"A child's learning is the function more of the characteristics of his classmates than those of the teacher." James Coleman, 1972

Monday, October 03, 2011

Should educators just focus on teaching?

This is the third of three posts written in response to a post on the NCTE connected community listserv in reaction to Krashen and Ohanian, "Arne Duncan's position on education and poverty." I will not post the original comment and will refer to it only minimally, because, although I have given my permission to quote and share my posts, others posting on the NCTE listserv have not.

Should educators just focus on teaching?

Educators include those who are with children everyday, as well as researchers who have investigated the factors leading to school success. These are the ones who understand what children need, not distant politicians who have not spent months alone in a room with children, or who have not bothered to read what experienced teachers and educational researchers have written. Educators need to speak out.

I am not suggesting that schools do everything for children. I am not suggesting that it is up to the schools to end poverty.
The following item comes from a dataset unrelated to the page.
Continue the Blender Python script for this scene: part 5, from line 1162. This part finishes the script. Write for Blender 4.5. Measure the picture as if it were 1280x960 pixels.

I am suggesting that there are some simple things we can support to protect children from some of the effects of poverty, simple things that are well-supported by research and agree with the conclusions of many, many teachers.

For example, we can urge:

(1) continuing to improve school breakfast and lunch programs

(2) increasing the number of school nurses in high poverty schools

(3) improving libraries and supporting school librarians, especially in high-poverty schools

Improvements in these areas will not only improve students' lives in general, but also make it far more likely that students will be able to learn.

There is zero evidence that the common core standards will help provide a better education for anybody, yet we are cheerfully willing to go along with spending billions on standards and tests that have no track-record of success, are promoted by those with no real expertise in education, and that are opposed by many master educators. Meanwhile, we are unwilling to support spending even a fraction of the money budgeted for standards and tests on some modest steps that will make our lives and our students' lives much better, and much easier.